Exercise details » Extract, unchanged, every line from the top of the material below through the line with "M['rosstem'] = simple('rosemary_stem', (.20, .13, .08), .8)", and no more.

Items listed in a dataset
++++++

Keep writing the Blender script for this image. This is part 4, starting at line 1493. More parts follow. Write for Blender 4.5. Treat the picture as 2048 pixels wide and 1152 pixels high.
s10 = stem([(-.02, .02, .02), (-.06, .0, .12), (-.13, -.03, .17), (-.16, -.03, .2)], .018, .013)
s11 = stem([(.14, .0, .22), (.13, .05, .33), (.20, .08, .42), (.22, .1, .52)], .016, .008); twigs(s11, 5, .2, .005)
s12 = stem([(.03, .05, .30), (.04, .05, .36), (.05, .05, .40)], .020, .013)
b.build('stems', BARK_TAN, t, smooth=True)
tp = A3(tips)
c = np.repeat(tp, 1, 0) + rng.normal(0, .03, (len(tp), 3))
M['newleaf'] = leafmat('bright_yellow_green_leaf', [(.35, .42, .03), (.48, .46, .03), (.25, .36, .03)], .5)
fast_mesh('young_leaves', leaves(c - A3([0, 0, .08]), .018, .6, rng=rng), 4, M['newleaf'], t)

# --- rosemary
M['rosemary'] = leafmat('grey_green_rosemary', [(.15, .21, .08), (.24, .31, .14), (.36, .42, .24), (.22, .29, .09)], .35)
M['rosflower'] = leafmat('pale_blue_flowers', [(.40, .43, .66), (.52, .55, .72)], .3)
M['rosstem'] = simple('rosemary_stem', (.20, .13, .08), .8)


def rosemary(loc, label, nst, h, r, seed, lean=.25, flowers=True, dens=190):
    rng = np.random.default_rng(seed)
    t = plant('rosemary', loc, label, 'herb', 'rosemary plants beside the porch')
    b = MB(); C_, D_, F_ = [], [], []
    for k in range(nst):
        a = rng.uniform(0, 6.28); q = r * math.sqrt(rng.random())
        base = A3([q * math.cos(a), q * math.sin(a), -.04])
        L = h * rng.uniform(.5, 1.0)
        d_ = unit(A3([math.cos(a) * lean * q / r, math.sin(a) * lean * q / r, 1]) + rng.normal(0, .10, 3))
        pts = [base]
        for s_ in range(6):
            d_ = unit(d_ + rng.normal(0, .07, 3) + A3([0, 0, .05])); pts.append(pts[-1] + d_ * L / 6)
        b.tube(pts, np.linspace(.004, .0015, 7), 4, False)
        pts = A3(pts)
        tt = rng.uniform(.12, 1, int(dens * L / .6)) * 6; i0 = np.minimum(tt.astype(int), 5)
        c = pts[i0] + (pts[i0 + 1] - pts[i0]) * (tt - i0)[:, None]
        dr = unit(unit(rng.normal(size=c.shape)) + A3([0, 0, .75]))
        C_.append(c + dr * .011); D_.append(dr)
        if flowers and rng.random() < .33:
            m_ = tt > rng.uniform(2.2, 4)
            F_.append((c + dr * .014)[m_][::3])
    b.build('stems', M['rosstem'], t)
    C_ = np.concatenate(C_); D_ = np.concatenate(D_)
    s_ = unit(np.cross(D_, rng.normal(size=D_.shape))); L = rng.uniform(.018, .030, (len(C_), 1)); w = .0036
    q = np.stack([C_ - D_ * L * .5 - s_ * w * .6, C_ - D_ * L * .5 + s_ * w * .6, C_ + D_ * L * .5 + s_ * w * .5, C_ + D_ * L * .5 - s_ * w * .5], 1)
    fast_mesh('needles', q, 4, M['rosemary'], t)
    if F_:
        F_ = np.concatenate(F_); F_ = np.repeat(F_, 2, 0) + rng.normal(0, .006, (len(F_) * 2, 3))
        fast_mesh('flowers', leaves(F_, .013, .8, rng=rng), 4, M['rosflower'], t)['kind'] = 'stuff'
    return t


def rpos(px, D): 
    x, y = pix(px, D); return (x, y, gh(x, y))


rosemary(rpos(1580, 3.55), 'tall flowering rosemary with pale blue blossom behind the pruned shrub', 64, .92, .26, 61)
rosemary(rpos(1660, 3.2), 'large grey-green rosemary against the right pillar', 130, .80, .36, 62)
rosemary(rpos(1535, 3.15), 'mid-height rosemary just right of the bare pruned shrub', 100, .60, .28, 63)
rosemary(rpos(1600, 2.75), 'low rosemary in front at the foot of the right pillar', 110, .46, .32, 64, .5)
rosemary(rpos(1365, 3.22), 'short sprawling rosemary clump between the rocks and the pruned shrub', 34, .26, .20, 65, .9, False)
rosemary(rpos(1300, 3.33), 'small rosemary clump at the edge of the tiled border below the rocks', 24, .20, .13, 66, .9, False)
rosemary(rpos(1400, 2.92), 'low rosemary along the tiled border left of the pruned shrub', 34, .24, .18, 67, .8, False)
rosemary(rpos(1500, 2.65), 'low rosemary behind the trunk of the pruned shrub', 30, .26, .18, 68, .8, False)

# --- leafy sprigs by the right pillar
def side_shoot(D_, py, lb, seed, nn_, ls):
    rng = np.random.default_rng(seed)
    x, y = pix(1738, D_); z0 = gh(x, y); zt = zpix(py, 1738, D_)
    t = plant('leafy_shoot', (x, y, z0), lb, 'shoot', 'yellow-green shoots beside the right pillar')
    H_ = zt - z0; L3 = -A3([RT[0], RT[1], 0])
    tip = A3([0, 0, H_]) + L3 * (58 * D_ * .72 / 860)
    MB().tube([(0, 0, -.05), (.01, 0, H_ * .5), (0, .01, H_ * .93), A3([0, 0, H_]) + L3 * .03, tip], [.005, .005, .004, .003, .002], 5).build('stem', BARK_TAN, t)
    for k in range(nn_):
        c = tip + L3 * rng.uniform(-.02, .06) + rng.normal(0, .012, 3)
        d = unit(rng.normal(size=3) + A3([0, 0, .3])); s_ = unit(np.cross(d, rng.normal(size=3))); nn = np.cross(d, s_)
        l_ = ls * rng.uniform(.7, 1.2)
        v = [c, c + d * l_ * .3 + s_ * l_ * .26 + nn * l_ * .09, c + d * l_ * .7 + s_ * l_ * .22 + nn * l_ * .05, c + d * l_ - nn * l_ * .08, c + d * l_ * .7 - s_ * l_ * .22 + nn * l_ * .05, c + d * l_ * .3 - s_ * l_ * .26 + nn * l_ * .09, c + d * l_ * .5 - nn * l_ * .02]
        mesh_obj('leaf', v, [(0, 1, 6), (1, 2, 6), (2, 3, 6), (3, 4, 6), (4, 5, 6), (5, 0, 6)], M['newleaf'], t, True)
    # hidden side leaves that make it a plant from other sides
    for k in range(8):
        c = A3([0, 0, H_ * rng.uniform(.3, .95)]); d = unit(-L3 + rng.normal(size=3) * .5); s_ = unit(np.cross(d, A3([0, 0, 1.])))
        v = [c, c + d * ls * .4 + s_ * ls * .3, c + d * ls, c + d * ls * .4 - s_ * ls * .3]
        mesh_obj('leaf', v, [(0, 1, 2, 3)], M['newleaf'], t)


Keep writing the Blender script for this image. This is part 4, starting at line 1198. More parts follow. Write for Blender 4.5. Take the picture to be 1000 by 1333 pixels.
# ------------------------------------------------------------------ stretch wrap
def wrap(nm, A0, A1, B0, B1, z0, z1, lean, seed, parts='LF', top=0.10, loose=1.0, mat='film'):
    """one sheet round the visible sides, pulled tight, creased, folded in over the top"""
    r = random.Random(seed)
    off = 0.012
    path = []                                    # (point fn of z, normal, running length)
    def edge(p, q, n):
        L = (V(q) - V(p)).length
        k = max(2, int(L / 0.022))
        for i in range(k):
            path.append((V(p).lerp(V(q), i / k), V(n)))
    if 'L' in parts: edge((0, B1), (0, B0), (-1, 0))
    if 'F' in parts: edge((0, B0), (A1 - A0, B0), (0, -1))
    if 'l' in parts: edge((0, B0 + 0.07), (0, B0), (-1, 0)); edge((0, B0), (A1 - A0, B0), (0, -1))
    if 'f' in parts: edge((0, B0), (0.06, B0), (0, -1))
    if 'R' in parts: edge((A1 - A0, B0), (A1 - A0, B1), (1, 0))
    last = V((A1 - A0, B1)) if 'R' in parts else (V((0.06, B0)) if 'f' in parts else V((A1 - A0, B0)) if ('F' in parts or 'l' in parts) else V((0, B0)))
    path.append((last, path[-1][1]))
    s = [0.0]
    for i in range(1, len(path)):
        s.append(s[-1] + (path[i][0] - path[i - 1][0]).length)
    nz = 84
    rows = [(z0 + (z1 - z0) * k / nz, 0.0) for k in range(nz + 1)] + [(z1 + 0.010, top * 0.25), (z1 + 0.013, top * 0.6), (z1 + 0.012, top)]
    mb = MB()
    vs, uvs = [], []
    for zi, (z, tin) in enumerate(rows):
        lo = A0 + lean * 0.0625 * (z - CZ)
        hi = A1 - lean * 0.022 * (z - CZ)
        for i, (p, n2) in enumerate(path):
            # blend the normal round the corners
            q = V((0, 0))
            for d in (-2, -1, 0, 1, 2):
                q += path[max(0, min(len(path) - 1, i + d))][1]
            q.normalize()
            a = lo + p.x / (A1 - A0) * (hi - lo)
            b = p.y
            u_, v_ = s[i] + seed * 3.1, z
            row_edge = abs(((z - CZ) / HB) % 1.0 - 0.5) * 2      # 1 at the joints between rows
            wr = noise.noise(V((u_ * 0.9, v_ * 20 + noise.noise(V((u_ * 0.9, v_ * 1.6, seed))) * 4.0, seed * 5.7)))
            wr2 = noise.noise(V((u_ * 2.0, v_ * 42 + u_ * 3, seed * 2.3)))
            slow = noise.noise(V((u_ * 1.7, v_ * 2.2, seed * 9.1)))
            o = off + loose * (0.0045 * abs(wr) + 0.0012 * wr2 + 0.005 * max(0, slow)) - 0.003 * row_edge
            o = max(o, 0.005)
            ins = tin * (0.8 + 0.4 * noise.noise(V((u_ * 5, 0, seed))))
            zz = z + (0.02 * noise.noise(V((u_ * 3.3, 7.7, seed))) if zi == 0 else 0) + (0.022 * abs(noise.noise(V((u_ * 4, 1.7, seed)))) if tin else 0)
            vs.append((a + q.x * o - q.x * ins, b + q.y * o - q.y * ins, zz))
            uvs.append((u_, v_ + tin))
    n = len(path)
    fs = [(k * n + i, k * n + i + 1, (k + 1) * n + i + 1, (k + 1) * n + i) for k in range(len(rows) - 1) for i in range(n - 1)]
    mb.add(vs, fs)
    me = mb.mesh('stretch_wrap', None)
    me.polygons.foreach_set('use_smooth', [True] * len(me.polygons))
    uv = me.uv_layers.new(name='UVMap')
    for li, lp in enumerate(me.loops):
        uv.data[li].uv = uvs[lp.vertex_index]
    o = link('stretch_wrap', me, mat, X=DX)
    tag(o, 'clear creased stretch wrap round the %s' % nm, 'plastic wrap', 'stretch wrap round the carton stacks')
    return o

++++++

Final result »
Keep writing the Blender script for this image. This is part 4, starting at line 1493. More parts follow. Write for Blender 4.5. Treat the picture as 2048 pixels wide and 1152 pixels high.
s10 = stem([(-.02, .02, .02), (-.06, .0, .12), (-.13, -.03, .17), (-.16, -.03, .2)], .018, .013)
s11 = stem([(.14, .0, .22), (.13, .05, .33), (.20, .08, .42), (.22, .1, .52)], .016, .008); twigs(s11, 5, .2, .005)
s12 = stem([(.03, .05, .30), (.04, .05, .36), (.05, .05, .40)], .020, .013)
b.build('stems', BARK_TAN, t, smooth=True)
tp = A3(tips)
c = np.repeat(tp, 1, 0) + rng.normal(0, .03, (len(tp), 3))
M['newleaf'] = leafmat('bright_yellow_green_leaf', [(.35, .42, .03), (.48, .46, .03), (.25, .36, .03)], .5)
fast_mesh('young_leaves', leaves(c - A3([0, 0, .08]), .018, .6, rng=rng), 4, M['newleaf'], t)

# --- rosemary
M['rosemary'] = leafmat('grey_green_rosemary', [(.15, .21, .08), (.24, .31, .14), (.36, .42, .24), (.22, .29, .09)], .35)
M['rosflower'] = leafmat('pale_blue_flowers', [(.40, .43, .66), (.52, .55, .72)], .3)
M['rosstem'] = simple('rosemary_stem', (.20, .13, .08), .8)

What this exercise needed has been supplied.